Learning (early) about settler colonialism: Mark Robert Sinke, Learning to Settle: Young Students Learning Canadian and Indigenous Histories in the Figured Worlds of Social Studies Classrooms, PhD Dissertation, University of Toronto, 2020


Abstract: This research study is an investigation into how children in public elementary schools are educated through social studies curricula into ways of understanding themselves and their relationships to the nation-state, the land, and people with whom they share the land. The questions that have driven this research are these: 1) How do young students construct and negotiate the figured worlds of a social studies classroom where they engage in inquiry-based learning about settler colonialism? 2) What do students connect with, and what are they doing with the stories they hear about Indigenous and Canadian history in public school classrooms? 3) How do students in public school classrooms take up or reject settler colonialism in their
learning about history?
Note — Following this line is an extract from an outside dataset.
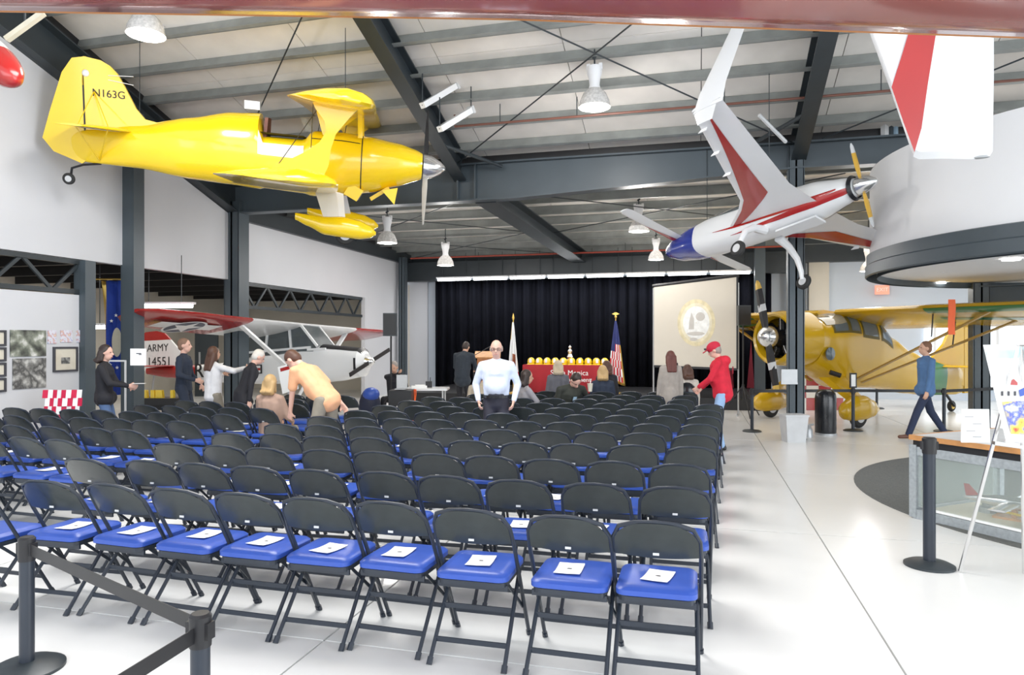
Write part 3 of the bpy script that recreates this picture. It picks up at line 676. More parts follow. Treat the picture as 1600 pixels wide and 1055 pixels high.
for k in range(2, 10):
    v0 = 3.62+.74*k
    for j in range(8):
        u = -5.42-j*.455-.02*(k-2)
        if k > 5 and j > 4: continue
        if k > 7 and j > 2: continue
        ju, jv, ja = random.uniform(-.02, .02), random.uniform(-.035, .035), random.uniform(-.08, .08)
        p = seatframe(u, v0)
        if p.x < X0+.35: continue
        lab = 'blue padded folding chair in the left block, %s from its aisle, %s row' % (ORD[j+1], ORD[k-1])
        put_chair(u+ju, v0+.14*j*.0+jv, ja, lab, random.random() < .75, 'white program on a left block seat, %s from its aisle, %s row' % (ORD[j+1], ORD[k-1]))

# ================================================================== PEOPLE
def cap(mb, p0, r0, p1, r1, n=10):
    p0, p1 = Vector(p0), Vector(p1); d = p1-p0; Ln = d.length
    if Ln < 1e-5: return mb.ell(p0, (r0,)*3, n, 8)
    d /= Ln; pr = []
    for a in (-80, -50, -20): a = math.radians(a); pr.append((r0*math.cos(a), r0*math.sin(a)))
    for a in (20, 50, 80): a = math.radians(a); pr.append((r1*math.cos(a), Ln+r1*math.sin(a)))
    return mb.lathe(pr, p0, n, axis=d)
def remesh(mb, name, m, parent, vox, sm=4, label=None):
    me = mb.mesh(name, m); o = bpy.data.objects.new(name, me); C.objects.link(o)
    r = o.modifiers.new('r', 'REMESH'); r.mode = 'VOXEL'; r.voxel_size = vox; r.use_smooth_shade = True
    if sm: s_ = o.modifiers.new('s', 'SMOOTH'); s_.iterations = sm; s_.factor = .5
    bpy.context.view_layer.update()
    me2 = bpy.data.meshes.new_from_object(o.evaluated_get(bpy.context.evaluated_depsgraph_get()))
    bpy.data.objects.remove(o); me2.materials.clear(); me2.materials.append(m)
    o = bpy.data.objects.new(name, me2); C.objects.link(o); o.parent = parent
    if label: o['label'] = label
    return o
def ik(a, b, l1, l2, pole):
    a, b, pole = Vector(a), Vector(b), Vector(pole); d = b-a; L_ = min(d.length, (l1+l2)*.999); dn = d.normalized(); b = a+dn*L_
    x = (l1*l1-l2*l2+L_*L_)/(2*L_); h = math.sqrt(max(l1*l1-x*x, 0)); pv = (pole-dn*pole.dot(dn)).normalized()
    return a+dn*x+pv*h, b
USED = []
def person(label, px, d, face, H=1.72, lean=0, side=0, head=(0, 0), hands=None, feet=None, sit=False, fem=False, top=None, topname='shirt', long=True, coat=0,
           bottom=None, shoes=None, hair=None, hairstyle='short', skin=None, cup=None, bulk=1.0, zfloor=0, hood=None, pelvis_z=None, tuck=False, snap=True):
    s = H/1.75; p = GX(px, d, zfloor); rzz = YAW+math.radians(face)
    if sit and snap:
        q, rz, prg = min(SEATS, key=lambda e: (e[0].xy-p.xy).length)
        if (q.xy-p.xy).length < .6:
            fwd_ = Vector((-math.sin(rz), math.cos(rz), 0)); p = q+fwd_*-.04
            if abs(face) < 20: rzz = rz
            if prg:
                for c in list(prg.children): bpy.data.objects.remove(c)
                bpy.data.objects.remove(prg); SEATS[:] = [e if e[2] is not prg else (e[0], e[1], None) for e in SEATS]
            USED.append(q)
    elif not sit and snap:
        q, rz, prg = min(SEATS, key=lambda e: (e[0].xy-p.xy).length)
        if (q.xy-p.xy).length < .62:
            fwd_ = Vector((-math.sin(rz), math.cos(rz), 0)); dv_ = (p-q).dot(fwd_); p = p+fwd_*((.40 if dv_ > 0 else -.42)-dv_)
    t = thing('person', label, 'person', p, rzz)
    skin = skin or M['skin']; V = Vector
    hz = (.50 if sit else .95*s) if pelvis_z is None else pelvis_z
    hip = V((0, 0, hz)); R = Matrix.Rotation(-math.radians(lean), 3, 'X') @ Matrix.Rotation(math.radians(side), 3, 'Y')
    def sp(x, y, z): return hip+R@V((x*s, y*s, z*s))
    waist, chest, neck = sp(0, 0, .16), sp(0, .01, .36), sp(0, -.005, .51)
    Rh = R @ Matrix.Rotation(-math.radians(head[0]), 3, 'X') @ Matrix.Rotation(math.radians(head[1]), 3, 'Z')
    hb = sp(0, .0, .55); hc = hb+Rh@V((0, .02*s, .115*s))
    sw = (.165 if fem else .185)*s*(.5+.5*bulk); shs = [sp(-sw/s, 0, .455), sp(sw/s, 0, .455)]
    # arms
    hands = hands or [(-.24, .06, -.12), (.24, .06, -.12)]
    arms = []
    for i, sd in enumerate((-1, 1)):
        tg = hip+(V(hands[i])*s); el, wr = ik(shs[i], tg, .285*s, .255*s, V((sd*.55, -.8, -.3))); arms.append((shs[i], el, wr))
    # legs
    if feet is None: feet = [(-.11, .42, .0), (.11, .42, .0)] if sit else [(-.11, 0, 0), (.11, .03, 0)]
    legs = []
    for i, sd in enumerate((-1, 1)):
        hj = hip+V((sd*.09*s, 0, -.03)); an = V((feet[i][0]*s, feet[i][1]*s, .09*s+feet[i][2])); kn, an = ik(hj, an, .43*s, .42*s, V((0, 1, .25 if sit else 0))); legs.append((hj, kn, an))
    b = MB()
    bk = bulk
    cap(b, hip, .125*s, waist, .105*s); cap(b, waist, .105*s, chest, .12*s); cap(b, chest, .12*s, sp(0, 0, .43), .085*s); cap(b, shs[0]+R@V((.03, 0, -.02))*s, .036*s, shs[1]+R@V((-.03, 0, -.02))*s, .036*s)
    cap(b, sp(0, 0, .45), .055*s, hb+Rh@V((0, .0, .05*s)), .052*s)
    rot = Rh.to_euler()
    b.ell(hc+Rh@V((0, -.008, .02))*s, (.076*s, .097*s, .098*s), rot=rot); b.ell(hc+Rh@V((0, .025, -.05))*s, (.056*s, .065*s, .07*s), rot=rot)
    cap(b, hc+Rh@V((0, .088, .01))*s, .011*s, hc+Rh@V((0, .108, -.022))*s, .016*s)
    for sd in (-1, 1): b.ell(hc+Rh@V((sd*.078, -.005, -.01))*s, (.012*s, .022*s, .033*s), 8, 6, rot=rot); 
    b.ell(hc+Rh@V((0, .082, -.058))*s, (.026*s, .016*s, .014*s), 10, 6, rot=rot)
    for i, sd in enumerate((-1, 1)):
        sh, el, wr = arms[i]; cap(b, sh+R@V((-.02*sd, 0, -.025))*s, .036*s, el, .036*s); cap(b, el, .038*s, wr, .026*s)
        dr = (wr-el).normalized(); inn = V((-sd, 0, 0)); inn = (inn-dr*inn.dot(dr)).normalized(); nm = dr.cross(inn)
        pc_ = wr+dr*.045*s
        for o_ in (-.022, 0, .022): cap(b, wr+nm*o_*.6*s, .017*s, wr+dr*.085*s+nm*o_*s, .016*s, 8)
        for q, (o_, ln) in enumerate(((-.032, .055), (-.011, .068), (.011, .072), (.032, .062))):
            k0 = wr+dr*.088*s+nm*o_*s; k1 = k0+(dr*.8+inn*.35)*ln*.55*s; k2 = k1+(dr*.45+inn*.7)*ln*.5*s
            cap(b, k0, .0095*s, k1, .009*s, 8); cap(b, k1, .009*s, k2, .0085*s, 8)
        k0 = wr+dr*.03*s+nm*.03*s; k1 = k0+(dr*.6+nm*.5+inn*.5)*.045*s; k2 = k1+(dr*.8+inn*.4)*.032*s
        cap(b, k0, .013*s, k1, .0115*s, 8); cap(b, k1, .0115*s, k2, .0095*s, 8)
        hj, kn, an = legs[i]; cap(b, hj, .075*s, kn, .052*s); cap(b, kn, .05*s, an, .036*s); cap(b, an-V((0, .03, .045))*s, .034*s, an+V((0, .14, -.055))*s, .028*s)
    bd = remesh(b, 'body', skin, t, .0105 if d < 13 else .014, 3)
    # face details
    e = MB(); 
    for sd in (-1, 1): e.ell(hc+Rh@V((sd*.031, .083, .012))*s, (.0115*s, .008*s, .007*s), 8, 6, rot=rot)
    kid(bd, 'eyes', e, mat('eye_dark', (.06, .04, .035), .3), True)
    e = MB().ell(hc+Rh@V((0, .094, -.058))*s, (.023*s, .008*s, .006*s), 10, 6, rot=rot); kid(bd, 'lips', e, mat('lips', (.48, .2, .17), .5), True)
    # clothing
    g = MB(); k = 1.0
    fw = .02 if tuck else .03
    cap(g, sp(0, 0, .10 if tuck else -.03), (.120*bk if tuck else .150*bk**.6)*s, waist, (.12*bk)*s); cap(g, waist, .12*bk*s, chest, .14*bk**.5*s); cap(g, chest, .14*bk**.5*s, sp(0, -.005, .42), .09*s); cap(g, shs[0]+R@V((.04, 0, -.012))*s, .062*s, shs[1]+R@V((-.04, 0, -.012))*s, .062*s); cap(g, shs[0]+R@V((.03, 0, 0))*s, .055*s, sp(0, 0, .49), .06*s); cap(g, shs[1]+R@V((-.03, 0, 0))*s, .055*s, sp(0, 0, .49), .06*s)
    cap(g, sp(-.07, 0, .10 if tuck else .03), .10*bk*s, sp(-.09, 0, .36), .105*s); cap(g, sp(.07, 0, .10 if tuck else .03), .10*bk*s, sp(.09, 0, .36), .105*s)
    if not fem and bk > 1.05: g.ell(sp(0, .05, .17), (.14*bk*s, .11*bk*s, .15*s), rot=R.to_euler())
    if coat: cap(g, hip, .15*s, hip+V((0, 0, -coat*s)), (.15+.17*coat)*s); cap(g, hip+V((-.05, 0, 0)), .12*s, hip+V((-.07, .02, -coat*s)), .14*s); cap(g, hip+V((.05, 0, 0)), .12*s, hip+V((.07, .02, -coat*s)), .14*s)
    for i in (0, 1):
        sh, el, wr = arms[i]; cap(g, sh+V((0, 0, -.012))*s, .060*s, el if long else sh.lerp(el, .75), (.056 if long else .062)*s)
        if long: cap(g, el, .055*s, el.lerp(wr, .93), .04*s)
    if hood: g.ell(sp(0, -.09, .47), (.13*s, .09*s, .085*s))
    cap(g, sp(0, 0, .45), .07*s, sp(0, 0, .50), .064*s)
    remesh(g, topname, top, t, .017, 3)
    g = MB(); cap(g, hip+(V((0, 0, .04)) if tuck else R@V((0, 0, -.02))), (.155 if tuck else .122)*s, hip+V((0, 0, -.03)), (.15 if tuck else .125)*s)
    for i in (0, 1):
        hj, kn, an = legs[i]; cap(g, hj, (.088 if coat else .098)*s, kn, .070*s); cap(g, kn, .072*s, an+V((0, 0, -.01)), .058*s)
    remesh(g, 'trousers', bottom or M['black'], t, .02, 3)
    g = MB()
    for i in (0, 1):
        an = legs[i][2]; cap(g, an+V((0, -.035, -.048))*s, .042*s, an+V((0, .15, -.056))*s, .036*s); cap(g, an, .045*s, an+V((0, 0, -.04))*s, .045*s)
    remesh(g, 'shoes', shoes or M['blackgl'], t, .016, 2)
    # hair
    if hair:
        g = MB(); hr = lambda x, y, z: hc+Rh@(V((x, y, z))*s)
        if hairstyle == 'balding': 
            for sd in (-1, 1): g.ell(hr(sd*.06, -.03, 0), (.028*s, .07*s, .05*s), rot=rot)
            g.ell(hr(0, -.075, 0), (.07*s, .035*s, .055*s), rot=rot)
        else:
            g.ell(hr(0, -.022, .035), (.084*s, .098*s, .096*s), rot=rot); g.ell(hr(0, -.045, -.01), (.078*s, .07*s, .085*s), rot=rot)
            if hairstyle == 'short': pass
            if hairstyle in ('long', 'bob'):
                dn = {'long': .30, 'bob': .13}[hairstyle]
                dv = V((0, 0, -1)); st = hr(0, -.06, -.02)
                back = R@V((0, -1, 0))
                for ox in (-.055, -.02, .02, .055):
                    a_ = hr(ox*1.2, -.05, 0); m1 = a_+dv*.13*s+back*.035*s; m2 = a_+dv*(dn*.9)*s+back*.075*s
                    cap(g, a_, .045*s, m1, .045*s); cap(g, m1, .045*s, m2, .03*s)
                for sd in (-1, 1): cap(g, hr(sd*.07, -.01, .03), .025*s, hr(sd*.078, -.01, -.12), .022*s)
        remesh(g, 'hair', hair, t, .013, 2)
    t['_x'] = 0; del t['_x']
    return t, dict(hip=hip, arms=arms, hc=hc, Rh=Rh, s=s, sp=sp, rot=rot, legs=legs)
H_ = dict(dark=mat('hair_dark', (.03, .018, .015), .5), brown=mat('hair_brown', (.09, .04, .025), .5), blond=mat('hair_blond', (.50, .33, .15), .5), grey=mat('hair_grey', (.32, .28, .25), .6), whiteh=mat('hair_white', (.72, .68, .62), .6), auburn=mat('hair_auburn', (.13, .04, .03), .5))
def cl(name, c, r=.8): return mat('cloth_'+name, c, r, noise=.08, scale=12)
jeans = cl('jeans', (.08, .14, .28)); khaki = cl('khaki', (.27, .24, .19)); navy = cl('navy', (.02, .03, .055)); blk = cl('black', (.015, .015, .02))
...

Examining these questions through the theoretical frame of figured worlds and employing a post-structural ethnographic methodology, the author relies on the fields of curriculum studies and settler colonial studies to ground this study into the experiences of young students in public schools. The frame of figured worlds allows the author to examine the ways that students talk about and enact identities-in-practice as they learn stories about Canadian and Indigenous histories. This thesis sheds light on the specific ways students configure, negotiate, and enact their own subjectivities as they learn about the settlement and growth of Canada on the Indigenous territory it now occupies. Data for this study were gathered through research groups, interviews, and classroom observations at two elementary schools in Hamilton, Ontario. Analysis and discussion of these data reveal the complex ways students both take up and\or reject discourses and narratives about settler colonialism, Indigenous resurgence, and reconciliation. The stories and experiences of students in this research reveal ways that education works to maintain settler structures of inequality and elimination through the teaching of social studies. This work also points to ways this can be challenged, and how counter-narratives and discourses are being taken up by students as they navigate their identities-in-practice in response to what they learn, who they learn it with, and the multiple voices that they listen to for guidance.